The last poetical collection by Voloshin published in his homeland and in his lifetime, was a small book «Demony Glukhonemye» (1919). It was this poet who suffered the elevated and sorrowful fate of the first classic of post-revolutionary «samizdat» (self-publishing). In the 1920s his poems were widely distributed in copies - to a considerable degree due to Voloshin's house in Koktebel being a crowded informal cultural centre hosting and uniting the poet's friends, representatives of the creative intellectuality, being  «Cimerric Athens» according to a ready definition of a poet and translator G.Shengeli.

After Voloshin's death his archive had been held by the poet's widow M.S.Voloshina in Koktebel house for more than four decades. In the years when neglecting the creative legacy of the master was propagated she did her best to support live and grateful memory of him. M.S.Voloshina determined on donating the materials to Pushkinsky Dom mainly due to the initiative of V.A.Manuylov, one of the first specialists in Voloshin's biography and creative legacy.

The endowment of the archive was held stage-by-stage in 1960-1970 and majorly realized in M.S.Voloshina's lifetime. Besides the poet's creative manuscripts, letters and documents, the archive included a collection of albums and notebooks with his drawings, thousands of letters to Voloshin from different people, the materials of M.V.Sabashnikova-Voloshina, - the poet's first wife - and also of his mother E.O. Kiriyenko-Voloshina and his friend A.M.Petrova, in addition to the documents concerning Voloshin's friends and acquaintances. At the same time a large number of photos from Voloshin's collection and a big amount of his famous Crimean watercolors arrived at the funds of the Literature Museum.
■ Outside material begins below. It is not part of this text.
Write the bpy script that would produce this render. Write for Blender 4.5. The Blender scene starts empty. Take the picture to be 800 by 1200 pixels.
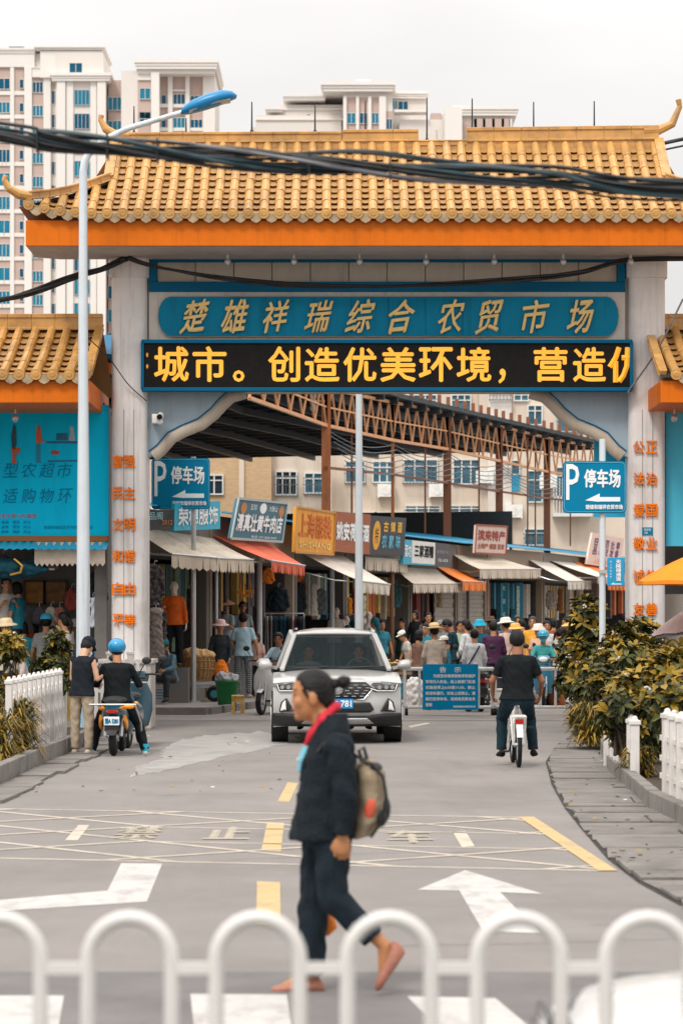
import bpy, bmesh, math, random
import numpy as np
from mathutils import Vector, Matrix, Euler
R = math.radians
PI = math.pi
random.seed(7)
rng = np.random.RandomState(5)
SC = bpy.context.scene
COL = SC.collection

# ---------------------------------------------------------------- camera
F = 3100.0      # focal length in photo pixels (800 wide)
CH = 1.825      # eye height
HY = 723.0      # horizon row
CX = 400.0
cam_d = bpy.data.cameras.new('camera')
cam = bpy.data.objects.new('camera', cam_d)
COL.objects.link(cam)
cam.location = (0, 0, CH)
cam.rotation_euler = (R(90), 0, 0)
cam_d.sensor_fit = 'HORIZONTAL'
cam_d.sensor_width = 24
cam_d.lens = 24 * F / 800
cam_d.shift_y = 123 / 800
cam_d.clip_start = 0.1
cam_d.clip_end = 3000
cam_d.dof.use_dof = True
cam_d.dof.focus_distance = 40
cam_d.dof.aperture_fstop = 3.6
SC.camera = cam

# ---------------------------------------------------------------- world and sun
SUN_EL, SUN_AZ = 52, 205     # overcast: a wide weak sun behind the camera
W = bpy.data.worlds.new('World'); SC.world = W; W.use_nodes = True
nt = W.node_tree; nt.nodes.clear()
def wn(t, **k):
    n = nt.nodes.new(t)
    for a, b in k.items(): setattr(n, a, b)
    return n
sky = wn('ShaderNodeTexSky', sky_type='NISHITA', sun_disc=False, sun_elevation=R(SUN_EL), sun_rotation=R(SUN_AZ))
tc = wn('ShaderNodeTexCoord'); sep = wn('ShaderNodeSeparateXYZ')
nt.links.new(tc.outputs['Generated'], sep.inputs[0])
ramp = wn('ShaderNodeMapRange', clamp=True)
nt.links.new(sep.outputs['Z'], ramp.inputs['Value'])
ramp.inputs['From Min'].default_value = 0; ramp.inputs['From Max'].default_value = 1
ramp.inputs['To Min'].default_value = 5.5; ramp.inputs['To Max'].default_value = 19.0
mapn = wn('ShaderNodeMapping'); mapn.inputs['Scale'].default_value = (1, 1, 2.6)
nt.links.new(tc.outputs['Generated'], mapn.inputs[0])
noi = wn('ShaderNodeTexNoise'); noi.inputs['Scale'].default_value = 5.5; noi.inputs['Detail'].default_value = 4; noi.inputs['Roughness'].default_value = .5
nt.links.new(mapn.outputs[0], noi.inputs['Vector'])
nr = wn('ShaderNodeMapRange'); nt.links.new(noi.outputs[0], nr.inputs['Value'])
nr.inputs['From Min'].default_value = .3; nr.inputs['From Max'].default_value = .7
nr.inputs['To Min'].default_value = .89; nr.inputs['To Max'].default_value = 1.02
mul = wn('ShaderNodeMath', operation='MULTIPLY')
nt.links.new(ramp.outputs[0], mul.inputs[0]); nt.links.new(nr.outputs[0], mul.inputs[1])
vm = wn('ShaderNodeVectorMath', operation='SCALE'); vm.inputs[0].default_value = (1.0, .965, .935)
nt.links.new(mul.outputs[0], vm.inputs['Scale'])
mx = wn('ShaderNodeMix', data_type='RGBA'); mx.inputs['Factor'].default_value = .93
nt.links.new(sky.outputs[0], mx.inputs['A']); nt.links.new(vm.outputs[0], mx.inputs['B'])
bg = wn('ShaderNodeBackground'); bg.inputs['Strength'].default_value = .1
nt.links.new(mx.outputs['Result'], bg.inputs['Color'])
wo = wn('ShaderNodeOutputWorld'); nt.links.new(bg.outputs[0], wo.inputs[0])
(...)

The archive became accessible for research work and publishing. For recent years the materials of Voloshin's fund have been printed in periodicals, anthologies and collections of works; they have laid a foundation for the first scholarly edition «Stikhotvoreniya i Poemy» by Voloshin which was accomplished in 1995 in the series of «Biblioteka Poeta» («Poet's Library»), and also for a serial publication «Maximilian Voloshin. Iz Literaturnogo Nasledia» started by Pushkinsky Dom. Manuscripts from Voloshin fund were widely used in a basic research by V.P.Kupchenko «Trudy i Dni Maximiliana Voloshina» - a detailed chronicle of the poet's life and works.